The task:
Beginning at the first line of the data, print each line exactly, stopping after the line that contains "the printer', name='power_cable')".
....................
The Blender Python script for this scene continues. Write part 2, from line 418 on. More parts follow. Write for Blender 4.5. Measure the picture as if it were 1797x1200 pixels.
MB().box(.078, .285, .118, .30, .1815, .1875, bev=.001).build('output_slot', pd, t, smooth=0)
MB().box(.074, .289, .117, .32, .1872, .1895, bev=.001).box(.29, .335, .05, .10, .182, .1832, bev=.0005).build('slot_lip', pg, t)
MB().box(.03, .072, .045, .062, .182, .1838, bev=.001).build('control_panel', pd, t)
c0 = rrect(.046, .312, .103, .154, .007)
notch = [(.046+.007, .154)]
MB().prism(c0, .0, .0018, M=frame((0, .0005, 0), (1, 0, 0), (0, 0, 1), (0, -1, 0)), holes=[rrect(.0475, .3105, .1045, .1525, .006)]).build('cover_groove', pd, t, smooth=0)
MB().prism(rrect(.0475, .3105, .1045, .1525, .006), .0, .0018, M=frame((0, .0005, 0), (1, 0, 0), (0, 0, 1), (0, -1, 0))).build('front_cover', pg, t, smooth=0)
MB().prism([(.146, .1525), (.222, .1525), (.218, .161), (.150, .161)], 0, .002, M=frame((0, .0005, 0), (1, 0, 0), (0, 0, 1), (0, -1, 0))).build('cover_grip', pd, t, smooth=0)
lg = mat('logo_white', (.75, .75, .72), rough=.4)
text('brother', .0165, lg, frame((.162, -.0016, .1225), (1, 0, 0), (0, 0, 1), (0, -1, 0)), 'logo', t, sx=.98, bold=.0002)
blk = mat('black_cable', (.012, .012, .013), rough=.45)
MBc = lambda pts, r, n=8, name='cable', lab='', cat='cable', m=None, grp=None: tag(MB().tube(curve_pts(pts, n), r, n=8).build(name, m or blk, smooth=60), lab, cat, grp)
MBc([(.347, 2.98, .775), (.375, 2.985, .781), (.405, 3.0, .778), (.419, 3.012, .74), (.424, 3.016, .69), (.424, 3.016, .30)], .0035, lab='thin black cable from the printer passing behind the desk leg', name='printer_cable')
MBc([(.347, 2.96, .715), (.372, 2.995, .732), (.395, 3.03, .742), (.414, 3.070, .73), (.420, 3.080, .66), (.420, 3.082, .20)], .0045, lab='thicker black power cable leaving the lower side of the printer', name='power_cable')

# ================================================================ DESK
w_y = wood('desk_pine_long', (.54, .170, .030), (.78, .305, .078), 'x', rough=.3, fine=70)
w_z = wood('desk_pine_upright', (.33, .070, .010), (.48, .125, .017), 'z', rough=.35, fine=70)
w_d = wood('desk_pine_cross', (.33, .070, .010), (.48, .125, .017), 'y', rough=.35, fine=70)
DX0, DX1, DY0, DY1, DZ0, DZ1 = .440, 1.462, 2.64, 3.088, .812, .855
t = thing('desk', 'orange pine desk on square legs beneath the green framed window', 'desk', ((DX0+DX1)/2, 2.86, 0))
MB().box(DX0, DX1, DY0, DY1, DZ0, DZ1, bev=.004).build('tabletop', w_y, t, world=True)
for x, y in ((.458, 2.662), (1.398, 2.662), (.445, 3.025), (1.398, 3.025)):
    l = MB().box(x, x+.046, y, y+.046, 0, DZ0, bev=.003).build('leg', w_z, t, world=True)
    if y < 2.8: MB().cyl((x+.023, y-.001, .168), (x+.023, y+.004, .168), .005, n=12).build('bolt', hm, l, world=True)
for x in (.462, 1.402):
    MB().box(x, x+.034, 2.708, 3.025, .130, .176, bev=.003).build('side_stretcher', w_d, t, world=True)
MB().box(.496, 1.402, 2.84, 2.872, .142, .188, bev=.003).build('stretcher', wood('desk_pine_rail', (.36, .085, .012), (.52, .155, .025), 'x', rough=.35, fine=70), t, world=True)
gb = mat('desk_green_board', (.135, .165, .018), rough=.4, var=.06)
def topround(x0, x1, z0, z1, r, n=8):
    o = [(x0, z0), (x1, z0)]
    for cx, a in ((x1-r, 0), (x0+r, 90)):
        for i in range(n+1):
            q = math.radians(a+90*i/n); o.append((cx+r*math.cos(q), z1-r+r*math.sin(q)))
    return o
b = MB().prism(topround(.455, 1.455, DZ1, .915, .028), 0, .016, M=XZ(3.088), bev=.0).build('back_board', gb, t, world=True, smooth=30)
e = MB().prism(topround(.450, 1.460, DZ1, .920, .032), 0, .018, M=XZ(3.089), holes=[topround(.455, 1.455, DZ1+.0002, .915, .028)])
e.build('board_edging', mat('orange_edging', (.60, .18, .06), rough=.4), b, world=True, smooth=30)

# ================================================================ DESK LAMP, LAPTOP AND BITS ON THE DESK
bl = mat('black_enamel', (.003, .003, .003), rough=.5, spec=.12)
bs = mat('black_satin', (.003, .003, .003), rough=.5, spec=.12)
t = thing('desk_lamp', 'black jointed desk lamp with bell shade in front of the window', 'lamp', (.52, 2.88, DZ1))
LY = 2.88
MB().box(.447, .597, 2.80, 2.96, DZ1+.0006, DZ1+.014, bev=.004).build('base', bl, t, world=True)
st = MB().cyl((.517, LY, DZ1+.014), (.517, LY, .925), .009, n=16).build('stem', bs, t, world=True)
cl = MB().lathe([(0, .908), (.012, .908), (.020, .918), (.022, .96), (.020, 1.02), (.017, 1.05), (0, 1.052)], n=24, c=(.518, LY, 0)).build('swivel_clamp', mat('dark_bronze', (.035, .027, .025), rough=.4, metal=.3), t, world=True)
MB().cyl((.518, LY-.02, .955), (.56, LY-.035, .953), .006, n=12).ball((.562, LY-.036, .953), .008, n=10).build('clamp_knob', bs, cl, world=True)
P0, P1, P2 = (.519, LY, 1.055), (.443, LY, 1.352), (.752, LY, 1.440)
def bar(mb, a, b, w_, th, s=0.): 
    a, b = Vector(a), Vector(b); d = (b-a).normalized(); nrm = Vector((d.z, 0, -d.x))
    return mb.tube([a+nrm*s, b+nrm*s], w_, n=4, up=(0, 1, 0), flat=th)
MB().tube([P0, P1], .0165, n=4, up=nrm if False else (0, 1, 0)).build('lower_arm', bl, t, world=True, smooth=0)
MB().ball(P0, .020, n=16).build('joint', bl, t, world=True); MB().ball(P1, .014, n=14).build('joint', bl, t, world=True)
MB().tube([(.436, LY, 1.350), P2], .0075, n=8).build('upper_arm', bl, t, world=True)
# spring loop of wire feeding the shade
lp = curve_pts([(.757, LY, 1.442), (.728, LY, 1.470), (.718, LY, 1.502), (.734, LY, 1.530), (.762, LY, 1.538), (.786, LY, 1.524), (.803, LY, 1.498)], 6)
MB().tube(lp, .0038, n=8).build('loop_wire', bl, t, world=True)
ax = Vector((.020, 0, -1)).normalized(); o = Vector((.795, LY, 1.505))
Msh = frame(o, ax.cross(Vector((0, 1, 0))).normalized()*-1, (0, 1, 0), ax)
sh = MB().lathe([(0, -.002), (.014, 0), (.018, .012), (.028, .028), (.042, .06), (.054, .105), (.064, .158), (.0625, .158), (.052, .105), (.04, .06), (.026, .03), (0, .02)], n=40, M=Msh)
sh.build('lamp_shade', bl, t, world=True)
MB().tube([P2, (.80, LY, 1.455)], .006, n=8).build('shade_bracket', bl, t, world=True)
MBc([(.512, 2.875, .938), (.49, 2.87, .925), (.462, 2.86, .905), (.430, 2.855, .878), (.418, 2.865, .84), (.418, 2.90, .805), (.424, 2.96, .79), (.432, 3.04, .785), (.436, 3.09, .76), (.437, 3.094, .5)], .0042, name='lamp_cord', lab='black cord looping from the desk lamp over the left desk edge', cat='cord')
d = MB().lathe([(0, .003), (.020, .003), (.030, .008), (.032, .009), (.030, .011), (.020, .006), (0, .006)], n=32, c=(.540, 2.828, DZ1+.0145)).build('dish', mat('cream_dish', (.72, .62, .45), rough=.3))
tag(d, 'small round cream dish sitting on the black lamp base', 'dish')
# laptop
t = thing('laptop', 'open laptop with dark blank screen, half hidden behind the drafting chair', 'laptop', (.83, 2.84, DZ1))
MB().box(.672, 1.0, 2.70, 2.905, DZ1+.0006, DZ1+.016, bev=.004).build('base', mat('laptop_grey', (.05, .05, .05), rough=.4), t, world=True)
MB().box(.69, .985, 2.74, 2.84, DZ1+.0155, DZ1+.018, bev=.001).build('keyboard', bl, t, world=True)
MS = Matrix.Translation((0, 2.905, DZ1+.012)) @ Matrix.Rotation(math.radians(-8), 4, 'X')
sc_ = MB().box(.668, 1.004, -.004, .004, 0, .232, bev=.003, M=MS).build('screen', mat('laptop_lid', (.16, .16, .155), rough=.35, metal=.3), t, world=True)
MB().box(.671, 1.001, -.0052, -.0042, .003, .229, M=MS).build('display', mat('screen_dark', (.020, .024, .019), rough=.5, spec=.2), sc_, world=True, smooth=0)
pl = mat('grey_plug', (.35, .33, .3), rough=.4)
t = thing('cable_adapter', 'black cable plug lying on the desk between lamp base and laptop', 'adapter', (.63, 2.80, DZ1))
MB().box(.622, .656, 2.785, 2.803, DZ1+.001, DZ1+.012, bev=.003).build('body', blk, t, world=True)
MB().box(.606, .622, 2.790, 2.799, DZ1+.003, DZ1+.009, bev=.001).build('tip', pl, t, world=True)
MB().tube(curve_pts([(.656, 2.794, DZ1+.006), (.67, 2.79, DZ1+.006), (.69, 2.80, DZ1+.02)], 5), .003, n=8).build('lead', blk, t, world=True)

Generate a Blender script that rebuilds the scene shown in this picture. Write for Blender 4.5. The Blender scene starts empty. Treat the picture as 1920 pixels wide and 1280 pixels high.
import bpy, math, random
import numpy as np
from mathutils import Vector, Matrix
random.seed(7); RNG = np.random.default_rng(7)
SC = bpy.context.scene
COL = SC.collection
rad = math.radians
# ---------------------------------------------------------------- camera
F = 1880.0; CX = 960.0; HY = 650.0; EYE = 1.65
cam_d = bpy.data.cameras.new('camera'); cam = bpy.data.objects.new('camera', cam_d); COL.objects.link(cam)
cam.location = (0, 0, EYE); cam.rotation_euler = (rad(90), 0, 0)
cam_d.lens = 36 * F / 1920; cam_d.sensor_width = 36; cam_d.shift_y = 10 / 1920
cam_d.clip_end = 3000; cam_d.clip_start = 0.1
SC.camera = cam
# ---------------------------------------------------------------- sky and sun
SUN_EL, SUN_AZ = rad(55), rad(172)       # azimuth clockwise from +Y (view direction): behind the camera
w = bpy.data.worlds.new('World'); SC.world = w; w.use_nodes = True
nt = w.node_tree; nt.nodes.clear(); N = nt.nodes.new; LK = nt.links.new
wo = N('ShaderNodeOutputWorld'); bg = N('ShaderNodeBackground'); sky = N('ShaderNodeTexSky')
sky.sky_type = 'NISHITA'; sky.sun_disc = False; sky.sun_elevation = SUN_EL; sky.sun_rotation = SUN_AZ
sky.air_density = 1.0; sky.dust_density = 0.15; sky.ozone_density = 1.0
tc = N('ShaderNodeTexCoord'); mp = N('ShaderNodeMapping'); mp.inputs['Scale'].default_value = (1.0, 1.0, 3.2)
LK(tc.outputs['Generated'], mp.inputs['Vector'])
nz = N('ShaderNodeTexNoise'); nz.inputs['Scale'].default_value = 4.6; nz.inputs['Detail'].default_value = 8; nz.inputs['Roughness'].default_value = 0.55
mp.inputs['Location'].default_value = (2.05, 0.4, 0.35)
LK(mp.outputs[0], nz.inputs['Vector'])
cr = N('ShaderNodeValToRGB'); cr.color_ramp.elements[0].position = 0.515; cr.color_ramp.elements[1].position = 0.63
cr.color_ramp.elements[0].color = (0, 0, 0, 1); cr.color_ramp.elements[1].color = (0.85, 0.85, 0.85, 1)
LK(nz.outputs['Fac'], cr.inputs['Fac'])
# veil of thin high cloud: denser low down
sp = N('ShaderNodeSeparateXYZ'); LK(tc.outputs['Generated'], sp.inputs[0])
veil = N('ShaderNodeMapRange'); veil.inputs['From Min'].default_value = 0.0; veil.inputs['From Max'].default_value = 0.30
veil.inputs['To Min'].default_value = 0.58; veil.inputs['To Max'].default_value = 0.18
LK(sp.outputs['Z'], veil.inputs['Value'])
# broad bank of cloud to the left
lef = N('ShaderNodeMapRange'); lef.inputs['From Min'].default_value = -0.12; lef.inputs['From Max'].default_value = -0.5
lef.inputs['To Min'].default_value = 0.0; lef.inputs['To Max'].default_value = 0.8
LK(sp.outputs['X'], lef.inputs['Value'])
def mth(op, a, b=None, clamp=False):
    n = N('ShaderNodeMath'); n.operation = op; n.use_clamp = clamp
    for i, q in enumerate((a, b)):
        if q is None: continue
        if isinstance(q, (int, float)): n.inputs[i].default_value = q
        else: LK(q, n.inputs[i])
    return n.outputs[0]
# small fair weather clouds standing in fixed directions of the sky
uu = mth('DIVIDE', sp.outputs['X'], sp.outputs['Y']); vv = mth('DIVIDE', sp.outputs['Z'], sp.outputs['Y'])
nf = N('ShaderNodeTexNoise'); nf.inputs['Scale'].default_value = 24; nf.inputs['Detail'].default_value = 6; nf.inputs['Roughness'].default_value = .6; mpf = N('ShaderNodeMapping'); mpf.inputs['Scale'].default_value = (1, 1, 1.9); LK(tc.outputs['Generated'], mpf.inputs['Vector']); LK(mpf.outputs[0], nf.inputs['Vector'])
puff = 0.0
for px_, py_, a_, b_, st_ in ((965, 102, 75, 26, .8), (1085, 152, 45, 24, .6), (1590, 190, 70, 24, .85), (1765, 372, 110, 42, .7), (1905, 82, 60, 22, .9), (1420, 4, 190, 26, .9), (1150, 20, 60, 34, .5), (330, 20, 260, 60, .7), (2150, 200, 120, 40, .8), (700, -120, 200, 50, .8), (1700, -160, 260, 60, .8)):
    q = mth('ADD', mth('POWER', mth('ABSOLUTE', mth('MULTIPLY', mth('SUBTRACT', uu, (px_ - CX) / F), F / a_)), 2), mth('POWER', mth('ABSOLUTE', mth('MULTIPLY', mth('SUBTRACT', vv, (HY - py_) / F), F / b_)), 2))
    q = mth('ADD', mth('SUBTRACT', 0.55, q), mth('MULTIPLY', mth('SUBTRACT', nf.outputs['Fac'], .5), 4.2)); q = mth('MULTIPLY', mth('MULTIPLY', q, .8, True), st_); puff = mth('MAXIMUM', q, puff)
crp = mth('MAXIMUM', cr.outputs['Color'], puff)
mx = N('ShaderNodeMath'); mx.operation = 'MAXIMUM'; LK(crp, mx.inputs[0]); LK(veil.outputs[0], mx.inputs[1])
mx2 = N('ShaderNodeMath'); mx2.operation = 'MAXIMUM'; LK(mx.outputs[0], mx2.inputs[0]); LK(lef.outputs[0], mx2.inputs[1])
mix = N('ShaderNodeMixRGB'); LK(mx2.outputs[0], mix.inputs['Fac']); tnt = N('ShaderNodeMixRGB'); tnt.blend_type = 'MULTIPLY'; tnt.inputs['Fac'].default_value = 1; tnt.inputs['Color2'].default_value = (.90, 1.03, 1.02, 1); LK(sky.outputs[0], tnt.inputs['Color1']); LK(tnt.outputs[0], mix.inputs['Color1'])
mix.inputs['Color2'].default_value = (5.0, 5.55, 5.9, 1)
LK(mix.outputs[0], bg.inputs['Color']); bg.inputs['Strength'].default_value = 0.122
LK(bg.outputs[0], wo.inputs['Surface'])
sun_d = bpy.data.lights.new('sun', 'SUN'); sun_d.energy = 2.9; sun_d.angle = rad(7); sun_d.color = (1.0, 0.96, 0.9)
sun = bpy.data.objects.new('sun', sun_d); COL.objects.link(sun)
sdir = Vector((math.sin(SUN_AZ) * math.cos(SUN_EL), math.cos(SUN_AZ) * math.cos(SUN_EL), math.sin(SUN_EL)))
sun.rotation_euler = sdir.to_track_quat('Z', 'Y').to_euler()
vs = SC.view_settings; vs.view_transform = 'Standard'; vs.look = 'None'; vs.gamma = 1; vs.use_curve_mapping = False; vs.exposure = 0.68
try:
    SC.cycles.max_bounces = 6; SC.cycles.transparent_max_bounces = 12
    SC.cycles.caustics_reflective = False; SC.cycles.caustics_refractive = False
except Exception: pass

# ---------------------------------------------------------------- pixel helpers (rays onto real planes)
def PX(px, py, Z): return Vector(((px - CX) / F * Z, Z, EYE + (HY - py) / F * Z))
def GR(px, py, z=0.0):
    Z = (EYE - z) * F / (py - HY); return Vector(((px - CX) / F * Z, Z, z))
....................
Result of the task:
The Blender Python script for this scene continues. Write part 2, from line 418 on. More parts follow. Write for Blender 4.5. Measure the picture as if it were 1797x1200 pixels.
MB().box(.078, .285, .118, .30, .1815, .1875, bev=.001).build('output_slot', pd, t, smooth=0)
MB().box(.074, .289, .117, .32, .1872, .1895, bev=.001).box(.29, .335, .05, .10, .182, .1832, bev=.0005).build('slot_lip', pg, t)
MB().box(.03, .072, .045, .062, .182, .1838, bev=.001).build('control_panel', pd, t)
c0 = rrect(.046, .312, .103, .154, .007)
notch = [(.046+.007, .154)]
MB().prism(c0, .0, .0018, M=frame((0, .0005, 0), (1, 0, 0), (0, 0, 1), (0, -1, 0)), holes=[rrect(.0475, .3105, .1045, .1525, .006)]).build('cover_groove', pd, t, smooth=0)
MB().prism(rrect(.0475, .3105, .1045, .1525, .006), .0, .0018, M=frame((0, .0005, 0), (1, 0, 0), (0, 0, 1), (0, -1, 0))).build('front_cover', pg, t, smooth=0)
MB().prism([(.146, .1525), (.222, .1525), (.218, .161), (.150, .161)], 0, .002, M=frame((0, .0005, 0), (1, 0, 0), (0, 0, 1), (0, -1, 0))).build('cover_grip', pd, t, smooth=0)
lg = mat('logo_white', (.75, .75, .72), rough=.4)
text('brother', .0165, lg, frame((.162, -.0016, .1225), (1, 0, 0), (0, 0, 1), (0, -1, 0)), 'logo', t, sx=.98, bold=.0002)
blk = mat('black_cable', (.012, .012, .013), rough=.45)
MBc = lambda pts, r, n=8, name='cable', lab='', cat='cable', m=None, grp=None: tag(MB().tube(curve_pts(pts, n), r, n=8).build(name, m or blk, smooth=60), lab, cat, grp)
MBc([(.347, 2.98, .775), (.375, 2.985, .781), (.405, 3.0, .778), (.419, 3.012, .74), (.424, 3.016, .69), (.424, 3.016, .30)], .0035, lab='thin black cable from the printer passing behind the desk leg', name='printer_cable')
MBc([(.347, 2.96, .715), (.372, 2.995, .732), (.395, 3.03, .742), (.414, 3.070, .73), (.420, 3.080, .66), (.420, 3.082, .20)], .0045, lab='thicker black power cable leaving the lower side of the printer', name='power_cable')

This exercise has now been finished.